2. It is then contended that the legacy is void and that the defendant is not bound to carry out the promise made by his father. The District Judge upheld the legacy on the ground that it was a gift to religious uses which the son can be compelled to carry out. There is no Madras case in support of this contention. So long ago as 1874 it was decided Vitla Butten v. Yamenamma 8 M.H.C.R., 6 that a member of an undivided family cannot bequeath even his own share of the joint property, because at the moment of death the right by survivorship is at conflict with the right by bequest, and the title by survivorship being the prior title, takes precedence to the exclusion of that by bequest. This principle has been recognised by the Privy Council–Suraj Bunsi Koer v. Sheo Proshad Singh L.R., 6 I.A., 88 and Lakshman Dada Naik v. Ramachandra Dada Naik I.L.R., 5 Bom., 62. In the case of Baba v. Timma I.L.R. 7 Mad., 357 it was decided by the Full Bench that a Hindu father, if unseparated, has not power, except for purposes warranted by special texts, to make a gift to a stranger of ancestral estate, moveable or immoveable. No special text has been cited in support of the gift of a silver Vrishabhavahanam to a kovil. It certainly was not an indispensable act of duty, nor a gift through affection or for support of the family or relief from distress, which are specified in the Mitakshara (ch. I, s.I, Section 27) as gifts which a father has power to make.
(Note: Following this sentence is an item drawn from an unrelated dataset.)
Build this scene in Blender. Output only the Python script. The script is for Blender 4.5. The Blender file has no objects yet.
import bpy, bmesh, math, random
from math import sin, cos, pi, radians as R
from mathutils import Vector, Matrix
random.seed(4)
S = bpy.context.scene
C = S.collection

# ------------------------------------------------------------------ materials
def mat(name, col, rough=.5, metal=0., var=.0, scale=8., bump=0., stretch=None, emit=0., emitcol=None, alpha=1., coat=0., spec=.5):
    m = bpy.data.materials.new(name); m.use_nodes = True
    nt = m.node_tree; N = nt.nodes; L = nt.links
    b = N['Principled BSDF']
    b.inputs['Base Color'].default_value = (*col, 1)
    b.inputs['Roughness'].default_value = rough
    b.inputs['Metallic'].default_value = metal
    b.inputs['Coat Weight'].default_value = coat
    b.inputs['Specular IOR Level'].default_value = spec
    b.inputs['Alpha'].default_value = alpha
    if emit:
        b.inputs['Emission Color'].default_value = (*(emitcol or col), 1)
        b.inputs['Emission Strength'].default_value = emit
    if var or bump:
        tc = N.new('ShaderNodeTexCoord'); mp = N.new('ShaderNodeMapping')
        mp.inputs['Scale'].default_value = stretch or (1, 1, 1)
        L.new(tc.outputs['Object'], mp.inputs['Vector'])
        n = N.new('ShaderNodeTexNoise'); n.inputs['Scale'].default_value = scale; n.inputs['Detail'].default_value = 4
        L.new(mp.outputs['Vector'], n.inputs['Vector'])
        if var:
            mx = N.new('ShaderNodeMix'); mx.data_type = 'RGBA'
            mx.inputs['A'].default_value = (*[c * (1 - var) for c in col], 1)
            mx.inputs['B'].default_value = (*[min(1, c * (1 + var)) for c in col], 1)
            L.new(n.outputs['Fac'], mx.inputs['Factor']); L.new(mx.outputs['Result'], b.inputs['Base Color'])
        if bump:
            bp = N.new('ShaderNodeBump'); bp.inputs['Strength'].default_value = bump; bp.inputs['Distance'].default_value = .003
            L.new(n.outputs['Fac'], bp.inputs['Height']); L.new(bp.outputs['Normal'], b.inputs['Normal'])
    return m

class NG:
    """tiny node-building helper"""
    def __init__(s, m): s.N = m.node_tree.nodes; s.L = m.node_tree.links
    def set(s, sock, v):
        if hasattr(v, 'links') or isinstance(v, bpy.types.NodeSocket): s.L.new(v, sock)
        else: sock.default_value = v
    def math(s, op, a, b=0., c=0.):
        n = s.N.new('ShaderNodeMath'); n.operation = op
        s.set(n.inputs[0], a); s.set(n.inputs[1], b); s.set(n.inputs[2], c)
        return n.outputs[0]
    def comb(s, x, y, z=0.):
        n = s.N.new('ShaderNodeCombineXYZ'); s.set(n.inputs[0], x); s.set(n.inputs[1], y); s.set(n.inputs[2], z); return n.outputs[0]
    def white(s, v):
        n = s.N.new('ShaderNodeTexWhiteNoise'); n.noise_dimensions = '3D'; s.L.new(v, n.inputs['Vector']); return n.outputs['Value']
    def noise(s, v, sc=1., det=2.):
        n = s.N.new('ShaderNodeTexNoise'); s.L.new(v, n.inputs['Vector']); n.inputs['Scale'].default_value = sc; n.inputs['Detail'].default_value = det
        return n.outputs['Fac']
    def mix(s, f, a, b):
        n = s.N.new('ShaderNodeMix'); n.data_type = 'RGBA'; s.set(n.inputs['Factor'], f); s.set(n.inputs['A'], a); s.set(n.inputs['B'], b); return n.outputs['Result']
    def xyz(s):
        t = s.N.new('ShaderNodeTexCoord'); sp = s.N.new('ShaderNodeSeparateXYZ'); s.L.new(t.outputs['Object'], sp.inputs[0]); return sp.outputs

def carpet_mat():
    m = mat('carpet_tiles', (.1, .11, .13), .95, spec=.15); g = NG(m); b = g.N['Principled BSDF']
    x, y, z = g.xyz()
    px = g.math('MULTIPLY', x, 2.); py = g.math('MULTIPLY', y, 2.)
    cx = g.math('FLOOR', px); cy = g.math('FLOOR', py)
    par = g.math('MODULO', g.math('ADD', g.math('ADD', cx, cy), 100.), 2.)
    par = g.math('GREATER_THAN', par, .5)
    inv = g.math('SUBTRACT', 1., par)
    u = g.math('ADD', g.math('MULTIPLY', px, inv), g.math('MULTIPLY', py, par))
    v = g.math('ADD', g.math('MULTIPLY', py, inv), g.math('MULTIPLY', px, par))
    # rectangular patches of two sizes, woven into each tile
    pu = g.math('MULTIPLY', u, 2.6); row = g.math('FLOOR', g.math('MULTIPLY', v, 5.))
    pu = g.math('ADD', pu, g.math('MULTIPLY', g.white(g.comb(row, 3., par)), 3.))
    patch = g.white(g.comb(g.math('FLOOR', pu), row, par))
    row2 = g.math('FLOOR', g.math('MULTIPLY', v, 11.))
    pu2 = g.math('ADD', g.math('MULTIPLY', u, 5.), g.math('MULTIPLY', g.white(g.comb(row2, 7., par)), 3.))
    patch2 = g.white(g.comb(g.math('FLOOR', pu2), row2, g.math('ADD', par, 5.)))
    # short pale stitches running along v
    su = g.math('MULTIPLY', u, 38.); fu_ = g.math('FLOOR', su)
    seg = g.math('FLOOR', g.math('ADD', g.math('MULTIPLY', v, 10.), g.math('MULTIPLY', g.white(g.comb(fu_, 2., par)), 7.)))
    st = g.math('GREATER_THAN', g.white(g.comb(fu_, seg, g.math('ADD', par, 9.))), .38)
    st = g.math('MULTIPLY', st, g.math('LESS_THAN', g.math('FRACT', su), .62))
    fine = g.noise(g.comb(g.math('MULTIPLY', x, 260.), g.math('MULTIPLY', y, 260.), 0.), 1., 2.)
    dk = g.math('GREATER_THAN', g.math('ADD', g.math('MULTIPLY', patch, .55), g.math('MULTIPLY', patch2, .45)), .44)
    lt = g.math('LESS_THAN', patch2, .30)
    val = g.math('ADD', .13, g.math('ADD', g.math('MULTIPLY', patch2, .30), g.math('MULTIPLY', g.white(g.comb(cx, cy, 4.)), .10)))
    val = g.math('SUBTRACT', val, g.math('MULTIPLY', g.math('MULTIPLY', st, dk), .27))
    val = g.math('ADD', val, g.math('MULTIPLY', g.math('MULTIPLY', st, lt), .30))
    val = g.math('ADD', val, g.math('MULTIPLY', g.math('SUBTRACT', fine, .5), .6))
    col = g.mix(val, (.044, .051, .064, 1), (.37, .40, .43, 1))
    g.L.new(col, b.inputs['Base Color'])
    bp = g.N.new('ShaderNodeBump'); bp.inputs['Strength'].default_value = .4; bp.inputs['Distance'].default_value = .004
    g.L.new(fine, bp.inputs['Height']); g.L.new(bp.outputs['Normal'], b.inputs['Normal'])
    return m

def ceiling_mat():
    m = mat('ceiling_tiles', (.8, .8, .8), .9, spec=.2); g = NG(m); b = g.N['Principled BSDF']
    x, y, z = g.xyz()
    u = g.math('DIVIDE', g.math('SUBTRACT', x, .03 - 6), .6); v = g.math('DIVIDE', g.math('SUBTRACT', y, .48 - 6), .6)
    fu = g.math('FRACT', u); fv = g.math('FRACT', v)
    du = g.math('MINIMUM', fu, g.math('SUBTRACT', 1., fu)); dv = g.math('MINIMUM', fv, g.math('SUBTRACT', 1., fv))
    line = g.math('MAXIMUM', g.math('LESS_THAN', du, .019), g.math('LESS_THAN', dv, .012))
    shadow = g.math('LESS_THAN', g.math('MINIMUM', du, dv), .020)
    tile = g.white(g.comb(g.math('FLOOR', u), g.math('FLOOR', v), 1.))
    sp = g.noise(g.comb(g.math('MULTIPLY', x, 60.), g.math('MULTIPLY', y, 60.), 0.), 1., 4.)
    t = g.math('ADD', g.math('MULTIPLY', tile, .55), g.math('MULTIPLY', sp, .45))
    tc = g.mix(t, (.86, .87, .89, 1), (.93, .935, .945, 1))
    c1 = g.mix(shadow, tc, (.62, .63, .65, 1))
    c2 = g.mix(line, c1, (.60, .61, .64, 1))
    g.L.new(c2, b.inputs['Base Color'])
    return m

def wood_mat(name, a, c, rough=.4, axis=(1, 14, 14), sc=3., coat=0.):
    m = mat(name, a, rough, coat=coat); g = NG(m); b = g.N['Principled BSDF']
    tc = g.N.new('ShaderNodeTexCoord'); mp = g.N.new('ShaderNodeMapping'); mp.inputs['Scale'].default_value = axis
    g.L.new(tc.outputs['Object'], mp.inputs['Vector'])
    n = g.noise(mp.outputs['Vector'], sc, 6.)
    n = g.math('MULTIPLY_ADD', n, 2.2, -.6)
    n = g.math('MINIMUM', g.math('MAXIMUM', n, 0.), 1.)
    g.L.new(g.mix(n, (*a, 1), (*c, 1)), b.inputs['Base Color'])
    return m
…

I am not prepared to say that the gift of Rs. 600 for a silver Vrishabhavahanam was a gift for a religious purpose. It is evident from the form of the plaint and from Exhibit B that the Rs. 600 had been received by the testator in the year Yuva on a promise to repay it in four months’ time and that the bequest was, in truth, made with the intention of repaying a barred debt.

3. The decrees of the lower Courts must be reversed and the plaintiff’s suit dismissed with costs throughout.

Muttusami Ayyar, J.

4. I am also of the same opinion. The averment in the plaint that the money sought to be recovered was a debt due by defendant’s adoptive father has since been abandoned. The claim that it was a legacy to the temple is untenable. For the reasons and on the authorities mentioned by my learned colleague, the defendant’s father had no testamentary power over family property common to himself and his adopted son for any purpose. The contention that the legacy can be treated as an executory gift made for religious uses is not tenable, inasmuch as the defendant’s father had no testamentary power at all either to give legacies or make gifts out of joint property.